Heritage releases the first edition of Issues: The Candidate's Briefing Book. This comprehensive guide to domestic, foreign, and defense policy issues helps conservative candidates frame the debate. In 2000, House Majority Leader Dick Armey said, "If candidates read nothing else, they should read Issues.... No candidate should run without it."


Rolling back the liberal welfare state

Heritage's public policy plan Out of the Poverty Trap: A Conservative Strategy for Welfare Reform provides a detailed outline for welfare reform. This helped set the stage for the 1996 reforms that changed the entitlement mentality in America, moving thousands off the dole and toward personal responsibility.


Winning the Cold War

Within the first 10 minutes of the Reagan-Gorbachev Geneva summit, Gorbachev criticizes a briefing book prepared by Heritage. President Reagan responds, "I read it and liked it." Later, Gorbachev complained to the Supreme Soviet that Reagan stood fast on SDI because of the "mandate" from America's extreme right wing, "represented by their ideological headquarters, the Heritage Foundation."


Building a global presence.

In conjunction with its 10th anniversary, Heritage formally dedicates its new eight-story headquarters on Capitol Hill. It also establishes the Asian Studies Center to serve as a permanent and dynamic research program aimed at building stronger relations between the United States and Asian


Protecting America

Heritage publishes the first comprehensive, detailed study outlining a missile defense system to defend the United States from nuclear missile attack. The landmark study is presented to President Reagan by Heritage President Ed Feulner in a White House meeting. Six months later, Reagan makes his historic speech calling for a Strategic Defense Initiative (SDI) to protect America.


A tax cut revolution.

Heritage's Mandate for Leadership called for "An across-the-board reduction in marginal personal income tax rates in each bracket of about 10 percent in 1981, with similar rate reductions in 1982 and 1983." The Reagan administration not only followed Mandate's lead, but it appointed Heritage's Norman Ture, the Mandate author who penned the chapter on tax policy, as treasury secretary for tax and economic affairs -- a new position suggested by Mandate. The tax cut that eventually passed -- a marginal rate reduction of 25 percent over three years -- wiped out America's economic "malaise," producing the biggest economic boom in U.S. history.

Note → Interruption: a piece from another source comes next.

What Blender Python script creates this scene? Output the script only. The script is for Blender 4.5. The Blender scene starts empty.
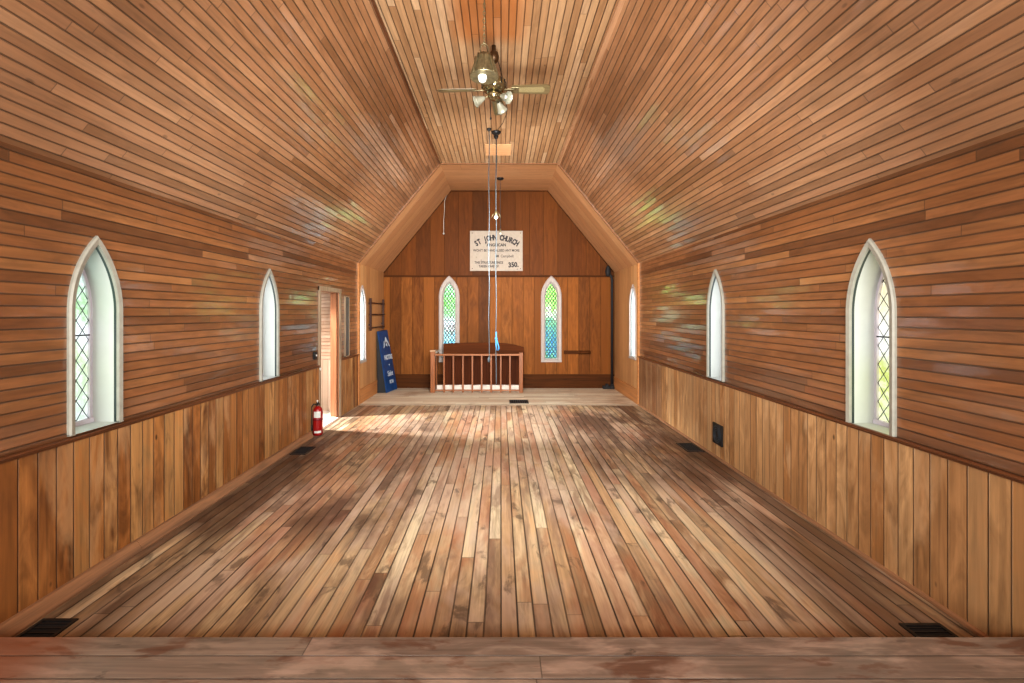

Heritage’s Mandate for Leadership guides the Reagan revolution.

Heritage's 1,093-page public policy blueprint, Mandate for Leadership: Policy Management in a Conservative Administration, becomes the policy bible of the newly elected Reagan administration on everything from taxes and regulation to crime and national defense. The new president gives copies to every member of his Cabinet at their first meeting. The upshot: Nearly two-thirds of the 2,000 recommendations contained in Mandate were adopted by the Reagan administration.


Building the conservative movement

Ed Feulner becomes president and sets up a new senior management staff. He also creates the Resource Bank to take on the liberal establishment and forge a national network of conservative policy groups and experts. Over the years, the Resource Bank grows to encompass more than 2,200 policy experts and 475 policy groups in the U.S. and other countries.


The Heritage Foundation opens its doors.

The Heritage Foundation is founded in order to deliver compelling and persuasive research to Congress providing facts, data, and sound arguments on behalf of conservative principles.